■ **Brief**:
Exactly the lines from the start of the data below through the line that contains "camera.rotation.set(-0.16146, -0.0003, 0.02879);" are to be copied, with pictures left out.

■ **Source material**:
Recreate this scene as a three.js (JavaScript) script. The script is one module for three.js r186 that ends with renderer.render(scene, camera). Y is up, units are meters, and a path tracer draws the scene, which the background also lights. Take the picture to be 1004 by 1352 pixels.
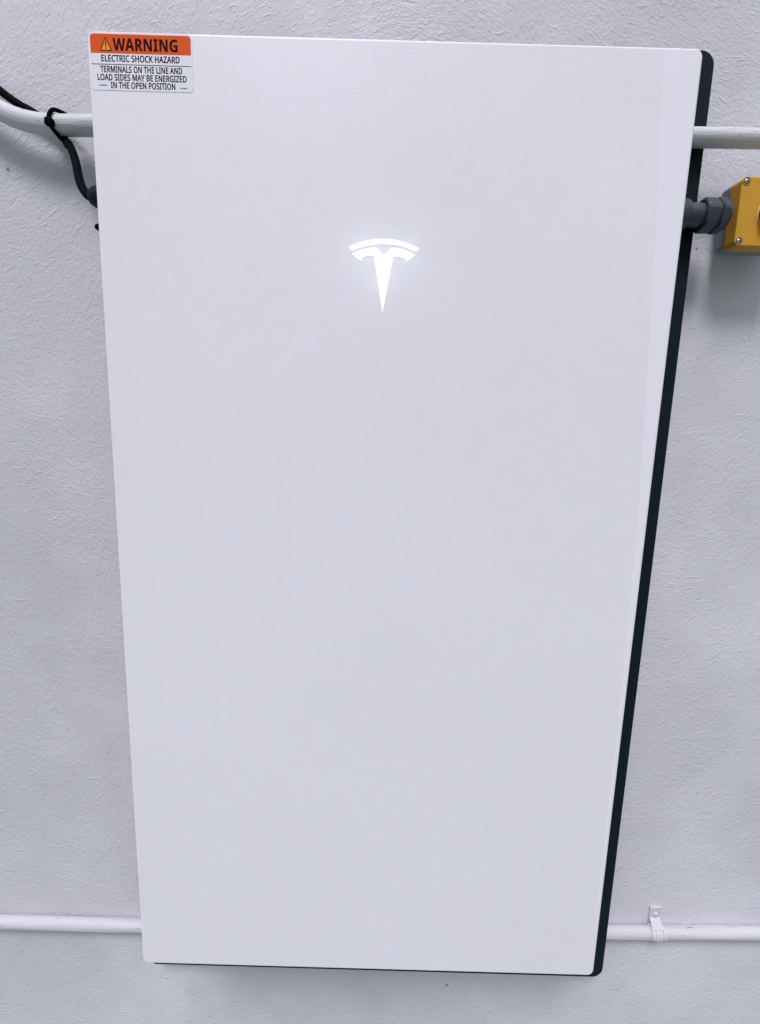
import * as THREE from 'three';
import { RoundedBoxGeometry } from 'three/addons/geometries/RoundedBoxGeometry.js';
import { mergeGeometries } from 'three/addons/utils/BufferGeometryUtils.js';

// ---------------------------------------------------------------- camera, surroundings, lamp, exposure
const scene = new THREE.Scene();
const camera = new THREE.PerspectiveCamera(93.55, 760 / 1024, 0.01, 100);
camera.position.set(-0.00175, 1.26571, 0.69216);
camera.rotation.order = 'YXZ';
camera.rotation.set(-0.16146, -0.0003, 0.02879);

const renderer = new THREE.WebGLRenderer({ antialias: true });
renderer.toneMapping = THREE.LinearToneMapping;
renderer.toneMappingExposure = 1;
renderer.shadowMap.enabled = true;

// overcast sky: pale overhead, dimmer towards the horizon, dull grey-green below it
{
  const W = 256, H = 128, d = new Float32Array(W * H * 4);
  for (let y = 0; y < H; y++) {
    const up = Math.sin(((y + 0.5) / H - 0.5) * Math.PI), t = Math.max(0, up) ** 1.5;
    const c = up < 0 ? [0.255, 0.300, 0.310] : [0.22 + 1.0 * t, 0.24 + 0.99 * t, 0.275 + 1.06 * t];
    for (let x = 0; x < W; x++) { const o = (y * W + x) * 4; d[o] = c[0]; d[o + 1] = c[1]; d[o + 2] = c[2]; d[o + 3] = 1; }
  }
  const sky = new THREE.DataTexture(d, W, H, THREE.RGBAFormat, THREE.FloatType);
  sky.mapping = THREE.EquirectangularReflectionMapping; sky.magFilter = THREE.LinearFilter; sky.needsUpdate = true;
  scene.background = sky; scene.environment = sky;
}
// a broad soft sun behind the cloud, from the upper left in front of the wall
const sun = new THREE.DirectionalLight(rgb0(1, 0.955, 1.09), 2.35);
function rgb0(r, g, b) { return new THREE.Color().setRGB(r, g, b); }
sun.position.set(-0.95, 1.1 + 5.0, 3.25); sun.target.position.set(0, 1.1, 0);
sun.castShadow = true; sun.shadow.radius = 34; sun.shadow.mapSize.set(2048, 2048);
Object.assign(sun.shadow.camera, { left: -2.5, right: 2.5, top: 2.5, bottom: -2.5, near: 0.1, far: 12 });
scene.add(sun, sun.target);

// ---------------------------------------------------------------- helpers
let seed = 1234567;
const rnd = () => { seed = (seed * 1664525 + 1013904223) >>> 0; return seed / 4294967296; };
const rr = (a, b) => a + (b - a) * rnd();
function hash(x, y, s) { let h = Math.imul(x, 374761393) ^ Math.imul(y, 668265263) ^ Math.imul(s, 2147483647 ^ 0x5bd1e995); h = Math.imul(h ^ (h >>> 13), 1274126177); return ((h ^ (h >>> 16)) >>> 0) / 4294967296; }
function vnoise(x, y, s) {
  const xi = Math.floor(x), yi = Math.floor(y), fx = x - xi, fy = y - yi;
  const u = fx * fx * (3 - 2 * fx), v = fy * fy * (3 - 2 * fy);
  const a = hash(xi, yi, s), b = hash(xi + 1, yi, s), c = hash(xi, yi + 1, s), d = hash(xi + 1, yi + 1, s);
  return (a + (b - a) * u) * (1 - v) + (c + (d - c) * u) * v;
}
const fbm = (x, y, s, n = 4) => { let t = 0, a = 0.5, f = 1; for (let i = 0; i < n; i++) { t += a * vnoise(x * f, y * f, s + i * 17); a *= 0.5; f *= 2.03; } return t; };
const rgb = (r, g, b) => new THREE.Color().setRGB(r, g, b);
function mesh(name, geo, mat, parent = scene) {
  const m = new THREE.Mesh(geo, mat); m.name = name; m.castShadow = m.receiveShadow = true; parent.add(m); return m;
}
function group(name, x = 0, y = 0, z = 0) { const g = new THREE.Group(); g.name = name; g.position.set(x, y, z); scene.add(g); return g; }
function tag(o, label, category) { o.userData.label = label; if (category) o.userData.category = category; return o; }
function roundedRect(x0, y0, x1, y1, r) {
  const s = new THREE.Shape();
  s.moveTo(x0 + r, y0); s.lineTo(x1 - r, y0); s.absarc(x1 - r, y0 + r, r, -Math.PI / 2, 0);
  s.lineTo(x1, y1 - r); s.absarc(x1 - r, y1 - r, r, 0, Math.PI / 2);
  s.lineTo(x0 + r, y1); s.absarc(x0 + r, y1 - r, r, Math.PI / 2, Math.PI);
  s.lineTo(x0, y0 + r); s.absarc(x0 + r, y0 + r, r, Math.PI, Math.PI * 1.5);
  return s;
}
// a slab between two depths whose outline, fillet included, is exactly the given rounded rectangle
function slab(x0, y0, x1, y1, r, z0, z1, bev, seg = 4) {
  const g = new THREE.ExtrudeGeometry(roundedRect(x0 + bev, y0 + bev, x1 - bev, y1 - bev, Math.max(r - bev, 0.0005)), { depth: z1 - z0 - 2 * bev, bevelThickness: bev, bevelSize: bev, bevelSegments: seg, curveSegments: 14 });
  g.translate(0, 0, z0 + bev); return g;
}
// a body of revolution about the x axis: profile of [x, radius]
function latheX(profile, seg = 48, flat = false) {
  let g = new THREE.LatheGeometry(profile.map(([x, r]) => new THREE.Vector2(Math.max(r, 1e-5), x)), seg);
  g.rotateZ(-Math.PI / 2); g.scale(1, -1, 1);
  const ix = g.index.array; for (let i = 0; i < ix.length; i += 3) { const t = ix[i]; ix[i] = ix[i + 1]; ix[i + 1] = t; }
  if (flat) g = g.toNonIndexed();
  g.computeVertexNormals(); return g;
}
function tube(pts, r, n = 160, rs = 24) {
  return new THREE.TubeGeometry(new THREE.CatmullRomCurve3(pts.map(p => new THREE.Vector3(...p)), false, 'centripetal'), n, r, rs);
}
function dataTex(w, h, fill, srgb) {
  const d = new Uint8Array(w * h * 4);
  for (let y = 0; y < h; y++) for (let x = 0; x < w; x++) { const c = fill(x, y), o = (y * w + x) * 4; d[o] = c[0]; d[o + 1] = c[1]; d[o + 2] = c[2]; d[o + 3] = 255; }
  const t = new THREE.DataTexture(d, w, h); t.magFilter = THREE.LinearFilter; t.minFilter = THREE.LinearFilter;
  t.wrapS = t.wrapT = THREE.RepeatWrapping; if (srgb) t.colorSpace = THREE.SRGBColorSpace; t.needsUpdate = true; return t;
}

// ---------------------------------------------------------------- plastered wall
const TW = 2048, TILE = 1.3;                       // one texture covers 1.3 m of wall
const hgt = new Float32Array(TW * TW);
{
  const px = TW / TILE;                            // pixels per metre
  const stamp = (cx, cy, rad, amp, nx, ny, skew) => {
    const R = Math.ceil(rad * 2.4);
    for (let j = -R; j <= R; j++) for (let i = -R; i <= R; i++) {
      const X = Math.round(cx) + i, Y = Math.round(cy) + j, dx = X - cx, dy = Y - cy, q = (dx * dx + dy * dy) / (rad * rad);
      if (q > 5.5) continue;
      const side = (dx * nx + dy * ny) / rad;
      const o = ((Y & (TW - 1)) * TW) + (X & (TW - 1)), v = amp * Math.exp(-q) * (1 + skew * side);
      if (amp > 0) hgt[o] = Math.max(hgt[o], hgt[o] * 0.55 + v); else hgt[o] = Math.min(hgt[o], hgt[o] * 0.55 + v);
    }
  };
  // trowel wrinkles: short curved ridges, lying along a direction that wanders over the wall
  const N = 300000;
  for (let k = 0; k < N; k++) {
    const x0 = rnd() * TW, y0 = rnd() * TW;
    const dens = fbm(x0 / 150, y0 / 150, 5, 3);
    if (rnd() > 0.12 + 1.5 * Math.max(0, dens - 0.27)) continue;
    const half = (x0 / TW - 0.5);                  // lean one way on the left, the other way on the right
    const base = (half < 0 ? -0.85 : 0.75) * Math.min(1, Math.abs(half) * 6 + 0.25);
    let a = base + (fbm(x0 / 210, y0 / 210, 31, 2) - 0.38) * 1.7 + rr(-0.45, 0.45);
    const big = rnd() < 0.035;
    const len = (big ? rr(0.008, 0.026) : rr(0.002, 0.010)) * px, rad = (big ? rr(1.2, 1.9) : rr(0.85, 1.4));
    const amp = (big ? rr(0.4, 0.8) : rr(0.18, 0.6)) * (rnd() < 0.75 ? 1 : -0.8);
    let x = x0, y = y0, bend = rr(-0.035, 0.035); const skew = rr(-0.5, 0.5);
    for (let s = 0; s < len; s += 0.8) {
      const t = s / len, env = Math.sin(Math.PI * Math.min(1, t * 1.02)) ** 0.7;
      stamp(x, y, rad * (0.75 + 0.4 * env), amp * env, -Math.sin(a), Math.cos(a), skew);
      a += bend + rr(-0.10, 0.10); x += Math.cos(a) * 0.8; y += Math.sin(a) * 0.8;
    }
  }
  for (let k = 0; k < 1500; k++) stamp(rnd() * TW, rnd() * TW, rr(1, 2.2), rr(0.3, 0.9) * (rnd() < 0.6 ? 1 : -1), 1, 0, 0);
}
const wallBump = dataTex(TW, TW, (x, y) => {
  const soft = fbm(x / 36, y / 36, 71, 3) * 0.9 + fbm(x / 9, y / 9, 91, 2) * 0.35 + hash(x, y, 3) * 0.05;
  const wx = x + 26 * vnoise(x / 30, y / 30, 401) + 9 * vnoise(x / 9, y / 9, 402), wy = y + 26 * vnoise(x / 30, y / 30, 403) + 9 * vnoise(x / 9, y / 9, 404);
  const lean = x < TW / 2 ? 0.55 : -0.5, p = wx + 0 * lean, q = wy + lean * wx;
  const ridge = (1 - Math.abs(2 * vnoise(p / 17, q / 8.5, 405) - 1)) ** 5, where = Math.max(0, Math.min(1, fbm(x / 120, y / 120, 406, 3) * 3.2 - 0.95));
  const v = 84 + hgt[y * TW + x] * 56 + ridge * 30 * where + soft * 40;
  const c = Math.max(0, Math.min(255, v)); return [c, c, c];
});
const specks = [[-0.5025, 1.5921, 1.6], [0.1376, 0.325, 1.7], [-0.56, 1.30, 0.8], [0.43, 1.36, 0.7], [0.52, 0.71, 0.9], [-0.38, 1.02, 0.7], [0.41, 1.52, 1.2], [0.40, 1.45, 1.0], [0.385, 1.47, 0.9]];
const WX0 = -0.65, WY0 = 0.1;                       // where the texture starts on the wall
const wallMap = dataTex(1024, 1024, (x, y) => {
  const m = 0.94 + 0.16 * (fbm(x / 170, y / 170, 7, 4) - 0.47) + 0.05 * (fbm(x / 22, y / 22, 19, 3) - 0.44);
  let k = m; const wx = WX0 + x / 1024 * 1.8, wy = WY0 + y / 1024 * 1.8;
  for (const [sx, sy, r] of specks) { const d = Math.hypot(wx - sx, wy - sy) / (r * 0.001); if (d < 2) k *= 1 - 0.85 * Math.exp(-d * d * 1.2); }
  return [Math.min(255, 255 * k), Math.min(255, 255 * k * 0.998), Math.min(255, 255 * k * 1.0)];
}, true);
for (const t of [wallMap, wallBump]) t.wrapS = t.wrapT = THREE.MirroredRepeatWrapping;
wallMap.repeat.set(TILE / 1.8, TILE / 1.8);
const wallMat = new THREE.MeshStandardMaterial({ color: rgb(0.70, 0.701, 0.720), map: wallMap, bumpMap: wallBump, bumpScale: 0.0018, roughness: 0.62 });
{
  const g = new THREE.BoxGeometry(8, 6, 0.2); g.translate(0, 1.1, -0.1);
  const p = g.attributes.position, u = g.attributes.uv;
  for (let i = 0; i < p.count; i++) u.setXY(i, (p.getX(i) - WX0) / TILE, (p.getY(i) - WY0) / TILE);
  const w = mesh('wall', g, wallMat); w.userData.kind = 'structure'; w.userData.label = 'pale grey plastered wall with a wrinkled trowelled surface';
}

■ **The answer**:
Recreate this scene as a three.js (JavaScript) script. The script is one module for three.js r186 that ends with renderer.render(scene, camera). Y is up, units are meters, and a path tracer draws the scene, which the background also lights. Take the picture to be 1004 by 1352 pixels.
import * as THREE from 'three';
import { RoundedBoxGeometry } from 'three/addons/geometries/RoundedBoxGeometry.js';
import { mergeGeometries } from 'three/addons/utils/BufferGeometryUtils.js';

// ---------------------------------------------------------------- camera, surroundings, lamp, exposure
const scene = new THREE.Scene();
const camera = new THREE.PerspectiveCamera(93.55, 760 / 1024, 0.01, 100);
camera.position.set(-0.00175, 1.26571, 0.69216);
camera.rotation.order = 'YXZ';
camera.rotation.set(-0.16146, -0.0003, 0.02879);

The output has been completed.